Drivers and barriers

Renewed interest in neuromorphic computing comes at a time when the power consumption of existing approaches to AI is becoming increasingly problematic. A more efficient alternative would be welcomed by broad swaths of the industry, from small-scale data center developers to grid operators, policymakers and the public.

If demonstrated to be superior, the technology poses a risk to investment commitments in conventional AI infrastructure. However, the commercial success of neuromorphic computing appears remote and uncertain.

To take full advantage of a new architecture, researchers will need to reinvent or redevelop existing AI capabilities, for example, teaching spiking neural network (SNN)-based models how to recognize handwriting or speech while not relying on today’s artificial neural networks. New programming languages and software will be needed to operate neuromorphic hardware, and a sufficient pool of developers would need to be trained in their use.

The possibility of building systems with more neurons and synapses also depends on advances in nanotechnologies and materials science. Traditional computing architectures keep evolving rapidly to increase compute and data parallelism for AI training and inference workloads while suppressing power use, making “neuromorphic advantage” a fast-moving target.

Presently, the neuromorphic hardware and software market is diverse, with no clear leaders that could produce a framework that the rest of the growing industry segment could follow.
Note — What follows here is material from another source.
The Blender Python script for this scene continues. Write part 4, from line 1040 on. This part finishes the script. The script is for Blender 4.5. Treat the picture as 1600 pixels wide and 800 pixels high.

At the same time, examples show that neuromorphic systems are scaling very quickly: from millions of neurons a decade ago to billions of neurons today. Connecting these is relatively straightforward, and soon, researchers will be able to build machines that have as many neurons as the human cerebral cortex. It will be the software component that decides whether neuromorphic computing becomes a competitive alternative to the machine learning platforms of today.